-- start --
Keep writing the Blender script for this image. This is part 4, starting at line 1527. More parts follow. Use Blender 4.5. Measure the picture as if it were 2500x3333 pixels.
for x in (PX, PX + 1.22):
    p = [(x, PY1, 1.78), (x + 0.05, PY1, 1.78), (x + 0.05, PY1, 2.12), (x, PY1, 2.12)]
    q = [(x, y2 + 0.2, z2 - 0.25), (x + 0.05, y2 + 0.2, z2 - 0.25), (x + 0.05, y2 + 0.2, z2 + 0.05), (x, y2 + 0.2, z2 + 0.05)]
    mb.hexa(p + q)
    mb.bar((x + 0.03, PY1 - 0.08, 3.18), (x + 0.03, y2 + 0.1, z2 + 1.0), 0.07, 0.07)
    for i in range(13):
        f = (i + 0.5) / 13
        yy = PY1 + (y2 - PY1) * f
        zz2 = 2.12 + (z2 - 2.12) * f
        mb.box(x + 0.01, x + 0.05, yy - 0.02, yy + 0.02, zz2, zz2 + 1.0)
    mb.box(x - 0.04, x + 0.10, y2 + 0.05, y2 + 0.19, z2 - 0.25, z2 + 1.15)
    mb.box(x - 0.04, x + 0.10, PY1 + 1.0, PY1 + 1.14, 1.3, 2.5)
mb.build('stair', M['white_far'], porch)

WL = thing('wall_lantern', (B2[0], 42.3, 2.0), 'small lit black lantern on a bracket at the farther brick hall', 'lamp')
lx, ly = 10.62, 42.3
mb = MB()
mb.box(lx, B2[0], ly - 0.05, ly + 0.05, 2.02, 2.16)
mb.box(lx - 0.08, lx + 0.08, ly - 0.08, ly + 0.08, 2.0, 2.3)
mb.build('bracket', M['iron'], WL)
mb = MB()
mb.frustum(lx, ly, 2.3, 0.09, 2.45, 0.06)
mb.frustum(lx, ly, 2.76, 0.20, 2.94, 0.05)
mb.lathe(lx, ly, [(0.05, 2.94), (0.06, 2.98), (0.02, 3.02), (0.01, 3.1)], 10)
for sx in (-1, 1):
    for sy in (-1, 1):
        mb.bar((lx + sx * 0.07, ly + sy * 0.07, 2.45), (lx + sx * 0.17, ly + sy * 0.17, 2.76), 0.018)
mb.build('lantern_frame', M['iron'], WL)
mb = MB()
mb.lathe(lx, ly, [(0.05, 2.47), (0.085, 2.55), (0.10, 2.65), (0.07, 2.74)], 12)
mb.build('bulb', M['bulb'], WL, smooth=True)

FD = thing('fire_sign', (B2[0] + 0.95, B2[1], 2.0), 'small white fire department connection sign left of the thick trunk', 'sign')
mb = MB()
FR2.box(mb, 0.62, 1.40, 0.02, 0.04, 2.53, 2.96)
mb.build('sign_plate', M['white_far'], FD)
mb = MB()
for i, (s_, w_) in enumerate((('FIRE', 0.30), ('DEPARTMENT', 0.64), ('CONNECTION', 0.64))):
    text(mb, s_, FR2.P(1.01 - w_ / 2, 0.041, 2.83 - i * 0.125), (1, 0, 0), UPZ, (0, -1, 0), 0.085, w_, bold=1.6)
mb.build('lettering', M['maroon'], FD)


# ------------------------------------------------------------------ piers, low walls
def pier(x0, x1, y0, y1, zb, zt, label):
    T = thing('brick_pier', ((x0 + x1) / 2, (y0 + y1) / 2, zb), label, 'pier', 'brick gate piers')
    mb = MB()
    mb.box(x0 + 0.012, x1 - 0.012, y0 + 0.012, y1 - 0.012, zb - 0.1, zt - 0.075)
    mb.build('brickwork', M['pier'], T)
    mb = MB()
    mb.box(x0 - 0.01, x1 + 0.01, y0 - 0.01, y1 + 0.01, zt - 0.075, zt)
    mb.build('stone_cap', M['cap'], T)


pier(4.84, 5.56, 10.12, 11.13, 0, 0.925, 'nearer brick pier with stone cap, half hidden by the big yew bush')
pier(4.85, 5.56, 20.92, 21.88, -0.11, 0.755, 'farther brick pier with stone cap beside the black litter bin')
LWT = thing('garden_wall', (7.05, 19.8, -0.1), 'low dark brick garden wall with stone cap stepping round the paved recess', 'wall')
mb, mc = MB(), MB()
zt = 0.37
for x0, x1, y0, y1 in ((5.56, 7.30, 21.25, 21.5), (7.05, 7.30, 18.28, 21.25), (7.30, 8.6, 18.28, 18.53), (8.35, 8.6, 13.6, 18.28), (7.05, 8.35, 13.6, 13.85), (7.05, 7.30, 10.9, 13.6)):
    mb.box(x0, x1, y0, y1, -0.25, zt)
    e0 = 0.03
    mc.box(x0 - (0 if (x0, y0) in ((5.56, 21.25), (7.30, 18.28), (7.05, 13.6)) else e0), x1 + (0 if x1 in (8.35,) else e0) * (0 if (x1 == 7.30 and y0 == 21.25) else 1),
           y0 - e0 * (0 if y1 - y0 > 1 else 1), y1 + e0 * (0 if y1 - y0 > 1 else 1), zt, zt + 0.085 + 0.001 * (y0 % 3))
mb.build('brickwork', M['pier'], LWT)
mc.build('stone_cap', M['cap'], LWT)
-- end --
Return the whole listing exactly.

§ **CORRECT RESPONSE**
Keep writing the Blender script for this image. This is part 4, starting at line 1527. More parts follow. Use Blender 4.5. Measure the picture as if it were 2500x3333 pixels.
for x in (PX, PX + 1.22):
    p = [(x, PY1, 1.78), (x + 0.05, PY1, 1.78), (x + 0.05, PY1, 2.12), (x, PY1, 2.12)]
    q = [(x, y2 + 0.2, z2 - 0.25), (x + 0.05, y2 + 0.2, z2 - 0.25), (x + 0.05, y2 + 0.2, z2 + 0.05), (x, y2 + 0.2, z2 + 0.05)]
    mb.hexa(p + q)
    mb.bar((x + 0.03, PY1 - 0.08, 3.18), (x + 0.03, y2 + 0.1, z2 + 1.0), 0.07, 0.07)
    for i in range(13):
        f = (i + 0.5) / 13
        yy = PY1 + (y2 - PY1) * f
        zz2 = 2.12 + (z2 - 2.12) * f
        mb.box(x + 0.01, x + 0.05, yy - 0.02, yy + 0.02, zz2, zz2 + 1.0)
    mb.box(x - 0.04, x + 0.10, y2 + 0.05, y2 + 0.19, z2 - 0.25, z2 + 1.15)
    mb.box(x - 0.04, x + 0.10, PY1 + 1.0, PY1 + 1.14, 1.3, 2.5)
mb.build('stair', M['white_far'], porch)

WL = thing('wall_lantern', (B2[0], 42.3, 2.0), 'small lit black lantern on a bracket at the farther brick hall', 'lamp')
lx, ly = 10.62, 42.3
mb = MB()
mb.box(lx, B2[0], ly - 0.05, ly + 0.05, 2.02, 2.16)
mb.box(lx - 0.08, lx + 0.08, ly - 0.08, ly + 0.08, 2.0, 2.3)
mb.build('bracket', M['iron'], WL)
mb = MB()
mb.frustum(lx, ly, 2.3, 0.09, 2.45, 0.06)
mb.frustum(lx, ly, 2.76, 0.20, 2.94, 0.05)
mb.lathe(lx, ly, [(0.05, 2.94), (0.06, 2.98), (0.02, 3.02), (0.01, 3.1)], 10)
for sx in (-1, 1):
    for sy in (-1, 1):
        mb.bar((lx + sx * 0.07, ly + sy * 0.07, 2.45), (lx + sx * 0.17, ly + sy * 0.17, 2.76), 0.018)
mb.build('lantern_frame', M['iron'], WL)
mb = MB()
mb.lathe(lx, ly, [(0.05, 2.47), (0.085, 2.55), (0.10, 2.65), (0.07, 2.74)], 12)
mb.build('bulb', M['bulb'], WL, smooth=True)

FD = thing('fire_sign', (B2[0] + 0.95, B2[1], 2.0), 'small white fire department connection sign left of the thick trunk', 'sign')
mb = MB()
FR2.box(mb, 0.62, 1.40, 0.02, 0.04, 2.53, 2.96)
mb.build('sign_plate', M['white_far'], FD)
mb = MB()
for i, (s_, w_) in enumerate((('FIRE', 0.30), ('DEPARTMENT', 0.64), ('CONNECTION', 0.64))):
    text(mb, s_, FR2.P(1.01 - w_ / 2, 0.041, 2.83 - i * 0.125), (1, 0, 0), UPZ, (0, -1, 0), 0.085, w_, bold=1.6)
mb.build('lettering', M['maroon'], FD)


# ------------------------------------------------------------------ piers, low walls
def pier(x0, x1, y0, y1, zb, zt, label):
    T = thing('brick_pier', ((x0 + x1) / 2, (y0 + y1) / 2, zb), label, 'pier', 'brick gate piers')
    mb = MB()
    mb.box(x0 + 0.012, x1 - 0.012, y0 + 0.012, y1 - 0.012, zb - 0.1, zt - 0.075)
    mb.build('brickwork', M['pier'], T)
    mb = MB()
    mb.box(x0 - 0.01, x1 + 0.01, y0 - 0.01, y1 + 0.01, zt - 0.075, zt)
    mb.build('stone_cap', M['cap'], T)


pier(4.84, 5.56, 10.12, 11.13, 0, 0.925, 'nearer brick pier with stone cap, half hidden by the big yew bush')
pier(4.85, 5.56, 20.92, 21.88, -0.11, 0.755, 'farther brick pier with stone cap beside the black litter bin')
LWT = thing('garden_wall', (7.05, 19.8, -0.1), 'low dark brick garden wall with stone cap stepping round the paved recess', 'wall')
mb, mc = MB(), MB()
zt = 0.37
for x0, x1, y0, y1 in ((5.56, 7.30, 21.25, 21.5), (7.05, 7.30, 18.28, 21.25), (7.30, 8.6, 18.28, 18.53), (8.35, 8.6, 13.6, 18.28), (7.05, 8.35, 13.6, 13.85), (7.05, 7.30, 10.9, 13.6)):
    mb.box(x0, x1, y0, y1, -0.25, zt)
    e0 = 0.03
    mc.box(x0 - (0 if (x0, y0) in ((5.56, 21.25), (7.30, 18.28), (7.05, 13.6)) else e0), x1 + (0 if x1 in (8.35,) else e0) * (0 if (x1 == 7.30 and y0 == 21.25) else 1),
           y0 - e0 * (0 if y1 - y0 > 1 else 1), y1 + e0 * (0 if y1 - y0 > 1 else 1), zt, zt + 0.085 + 0.001 * (y0 % 3))
mb.build('brickwork', M['pier'], LWT)
mc.build('stone_cap', M['cap'], LWT)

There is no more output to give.